Learning that:
Dominic Flandry was a series character;
the Merseians existed in van Rijn's period;
the Buddha was not a strange god but a compassionate man;
the Norse gods will die;
the founding of Rome connected back to the siege of Troy;
astronauts, robots and aliens existed not only in comic strips but also in novels addressed to adults;
Heinlein's Orphans Of The Sky was set inside an entirely artificial environment;
also, Orphans... was Volume V of the "Future History";
the future moves, i.e., the opening installment of the Future History was set in 1952;
space travel was beginning.
I did not yet suspect how many of these turning points would impact on the works of Poul Anderson or, of course, that, in the twenty first century - the science fictional future -, I would regularly discuss Anderson's works on a worldwide computer network.
4 comments:
Kaor, Paul!
I should assume Heinlein's ORPHANS OF THE SKY described something very like an O'Neill habitat?
Sean
Sean,
It was the first "generation ship" and just described as a big spaceship. I don't think there was much info about its life support system.
Paul.
Paul and Sean:
It was made fairly clear that the Ship was cylindrical and rotating for artificial gravity, so, yes, shaped more-or-less like an O'Neill Colony. Or like Clarke's *Rama*.

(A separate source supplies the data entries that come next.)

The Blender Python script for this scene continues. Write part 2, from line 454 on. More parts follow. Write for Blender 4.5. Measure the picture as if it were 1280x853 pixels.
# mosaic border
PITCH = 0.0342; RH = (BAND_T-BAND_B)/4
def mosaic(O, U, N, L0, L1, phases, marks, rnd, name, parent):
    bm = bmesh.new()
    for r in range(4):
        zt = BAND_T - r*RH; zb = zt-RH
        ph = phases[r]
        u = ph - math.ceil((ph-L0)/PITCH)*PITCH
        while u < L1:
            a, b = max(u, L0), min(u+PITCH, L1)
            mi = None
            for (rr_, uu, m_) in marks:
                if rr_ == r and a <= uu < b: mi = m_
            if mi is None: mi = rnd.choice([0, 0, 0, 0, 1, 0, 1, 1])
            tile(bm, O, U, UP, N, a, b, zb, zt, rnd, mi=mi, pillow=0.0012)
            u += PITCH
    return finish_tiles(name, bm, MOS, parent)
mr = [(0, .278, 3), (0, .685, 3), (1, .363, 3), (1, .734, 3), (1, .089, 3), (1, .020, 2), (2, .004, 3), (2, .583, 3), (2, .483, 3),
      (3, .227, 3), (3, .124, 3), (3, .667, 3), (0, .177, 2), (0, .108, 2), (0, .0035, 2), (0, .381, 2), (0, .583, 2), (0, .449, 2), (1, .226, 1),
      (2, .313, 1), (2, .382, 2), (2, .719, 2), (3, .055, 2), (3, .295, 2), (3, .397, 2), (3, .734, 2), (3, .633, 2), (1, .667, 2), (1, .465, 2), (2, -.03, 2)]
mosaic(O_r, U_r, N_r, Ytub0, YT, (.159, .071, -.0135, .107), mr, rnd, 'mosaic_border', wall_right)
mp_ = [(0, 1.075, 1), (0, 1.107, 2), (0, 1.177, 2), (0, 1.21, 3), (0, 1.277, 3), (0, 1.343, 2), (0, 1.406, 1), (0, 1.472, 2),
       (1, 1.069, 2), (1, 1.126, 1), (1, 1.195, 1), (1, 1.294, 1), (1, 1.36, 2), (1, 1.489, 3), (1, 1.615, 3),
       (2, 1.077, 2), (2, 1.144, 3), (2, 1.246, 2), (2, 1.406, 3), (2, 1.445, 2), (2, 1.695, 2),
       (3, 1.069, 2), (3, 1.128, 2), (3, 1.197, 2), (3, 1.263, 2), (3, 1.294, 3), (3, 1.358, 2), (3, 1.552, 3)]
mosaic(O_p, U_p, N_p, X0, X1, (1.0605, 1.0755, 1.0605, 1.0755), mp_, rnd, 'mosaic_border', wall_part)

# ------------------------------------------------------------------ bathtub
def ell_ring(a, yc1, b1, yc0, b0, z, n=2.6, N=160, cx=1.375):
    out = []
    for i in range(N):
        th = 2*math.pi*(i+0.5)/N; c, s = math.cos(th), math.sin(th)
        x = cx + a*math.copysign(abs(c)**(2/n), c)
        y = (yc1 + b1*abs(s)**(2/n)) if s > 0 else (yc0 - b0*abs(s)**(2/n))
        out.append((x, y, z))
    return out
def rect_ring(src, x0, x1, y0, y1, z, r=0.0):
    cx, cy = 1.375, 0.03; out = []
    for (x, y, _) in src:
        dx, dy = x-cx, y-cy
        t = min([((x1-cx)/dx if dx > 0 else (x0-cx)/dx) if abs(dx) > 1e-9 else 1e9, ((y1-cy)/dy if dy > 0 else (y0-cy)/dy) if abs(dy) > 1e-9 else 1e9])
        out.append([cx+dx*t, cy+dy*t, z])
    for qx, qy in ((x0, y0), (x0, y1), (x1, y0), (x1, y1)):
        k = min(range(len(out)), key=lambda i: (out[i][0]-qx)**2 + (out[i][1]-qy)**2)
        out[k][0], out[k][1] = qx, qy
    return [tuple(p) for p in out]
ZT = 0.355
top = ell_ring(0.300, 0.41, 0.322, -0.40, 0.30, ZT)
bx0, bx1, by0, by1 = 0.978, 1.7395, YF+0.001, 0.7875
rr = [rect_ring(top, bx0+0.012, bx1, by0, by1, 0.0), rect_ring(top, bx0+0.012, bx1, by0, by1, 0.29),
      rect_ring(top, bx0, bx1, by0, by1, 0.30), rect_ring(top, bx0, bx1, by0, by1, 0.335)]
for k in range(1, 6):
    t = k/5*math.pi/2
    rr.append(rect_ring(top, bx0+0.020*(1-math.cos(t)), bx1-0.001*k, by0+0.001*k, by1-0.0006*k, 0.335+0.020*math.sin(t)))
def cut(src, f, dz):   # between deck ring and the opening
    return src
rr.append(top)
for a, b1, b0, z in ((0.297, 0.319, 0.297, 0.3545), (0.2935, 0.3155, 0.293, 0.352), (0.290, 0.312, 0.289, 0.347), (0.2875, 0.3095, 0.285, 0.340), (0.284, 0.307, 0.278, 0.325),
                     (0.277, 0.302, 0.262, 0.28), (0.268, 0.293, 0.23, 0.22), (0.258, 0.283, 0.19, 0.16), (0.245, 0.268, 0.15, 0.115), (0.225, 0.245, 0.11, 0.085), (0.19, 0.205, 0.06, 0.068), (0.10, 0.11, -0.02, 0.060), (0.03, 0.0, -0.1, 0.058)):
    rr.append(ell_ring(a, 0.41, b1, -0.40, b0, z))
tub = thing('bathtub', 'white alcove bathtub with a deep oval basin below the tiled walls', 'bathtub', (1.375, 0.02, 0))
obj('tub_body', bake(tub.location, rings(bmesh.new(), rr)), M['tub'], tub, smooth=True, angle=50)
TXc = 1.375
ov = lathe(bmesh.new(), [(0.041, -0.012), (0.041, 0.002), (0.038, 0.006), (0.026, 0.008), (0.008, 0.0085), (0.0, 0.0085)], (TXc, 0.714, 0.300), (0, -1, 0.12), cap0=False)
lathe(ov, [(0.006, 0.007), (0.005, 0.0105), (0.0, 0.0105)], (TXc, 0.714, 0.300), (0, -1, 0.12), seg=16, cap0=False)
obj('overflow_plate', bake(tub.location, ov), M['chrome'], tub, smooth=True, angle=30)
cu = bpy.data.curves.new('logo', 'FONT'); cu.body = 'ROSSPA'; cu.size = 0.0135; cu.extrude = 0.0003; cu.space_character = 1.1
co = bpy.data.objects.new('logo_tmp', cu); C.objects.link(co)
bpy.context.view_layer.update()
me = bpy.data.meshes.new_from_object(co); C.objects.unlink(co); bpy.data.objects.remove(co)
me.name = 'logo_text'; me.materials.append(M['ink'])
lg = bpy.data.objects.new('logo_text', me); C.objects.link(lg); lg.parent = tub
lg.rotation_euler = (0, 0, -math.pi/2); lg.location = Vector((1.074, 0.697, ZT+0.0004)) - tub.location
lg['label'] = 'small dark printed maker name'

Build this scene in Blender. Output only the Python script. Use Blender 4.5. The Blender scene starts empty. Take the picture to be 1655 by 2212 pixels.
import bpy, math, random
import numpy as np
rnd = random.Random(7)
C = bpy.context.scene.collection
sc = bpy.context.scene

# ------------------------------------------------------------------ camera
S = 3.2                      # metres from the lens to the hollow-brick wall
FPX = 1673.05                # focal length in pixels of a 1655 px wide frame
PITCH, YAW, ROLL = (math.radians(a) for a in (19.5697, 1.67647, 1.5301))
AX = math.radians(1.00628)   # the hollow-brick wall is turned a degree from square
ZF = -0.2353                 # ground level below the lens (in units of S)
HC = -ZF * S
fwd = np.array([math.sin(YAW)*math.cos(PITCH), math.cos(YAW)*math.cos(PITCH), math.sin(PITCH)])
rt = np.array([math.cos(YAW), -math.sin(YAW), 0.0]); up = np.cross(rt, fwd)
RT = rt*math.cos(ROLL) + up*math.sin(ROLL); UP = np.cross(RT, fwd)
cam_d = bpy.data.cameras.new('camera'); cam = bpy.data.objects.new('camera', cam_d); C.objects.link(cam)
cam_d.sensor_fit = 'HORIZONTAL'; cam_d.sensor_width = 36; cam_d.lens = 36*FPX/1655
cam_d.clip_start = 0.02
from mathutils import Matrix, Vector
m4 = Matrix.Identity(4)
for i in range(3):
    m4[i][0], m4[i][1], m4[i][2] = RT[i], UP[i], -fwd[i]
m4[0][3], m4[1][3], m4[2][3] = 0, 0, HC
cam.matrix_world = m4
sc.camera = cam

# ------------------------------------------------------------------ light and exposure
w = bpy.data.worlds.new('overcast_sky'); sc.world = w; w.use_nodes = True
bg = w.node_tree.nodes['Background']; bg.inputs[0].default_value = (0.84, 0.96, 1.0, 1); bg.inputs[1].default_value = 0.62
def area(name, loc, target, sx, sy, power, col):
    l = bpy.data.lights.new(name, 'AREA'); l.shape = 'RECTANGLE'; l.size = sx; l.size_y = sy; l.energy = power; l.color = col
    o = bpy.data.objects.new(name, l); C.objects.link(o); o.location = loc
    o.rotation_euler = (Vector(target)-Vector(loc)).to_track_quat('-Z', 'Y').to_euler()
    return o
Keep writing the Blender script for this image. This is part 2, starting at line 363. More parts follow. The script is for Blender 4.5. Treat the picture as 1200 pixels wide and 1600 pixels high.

I particularly recall thinking for a time that Heinlein had got something wrong, because it seemed to be implied that mutants were more prevalent in the lower-gravity areas — i.e., toward the center of the Ship — and I thought the mutations must be caused by cosmic rays, so they should've happened more often in the outer, full-gravity areas. Only much later did I realize that mutants born in full gravity FLED into "no-weight." I was foolish not to realize sooner that Heinlein WASN'T foolish.
Kaor, Paul and DAVID!
Paul, I'll have to check my piles of SF books to see if I have that RAH book.
David: aha, RAH was being prescient, he did described something like an O'Neill habitat. ORPHANS OF THE SKY was written before Heinlein started writing his awful, later books.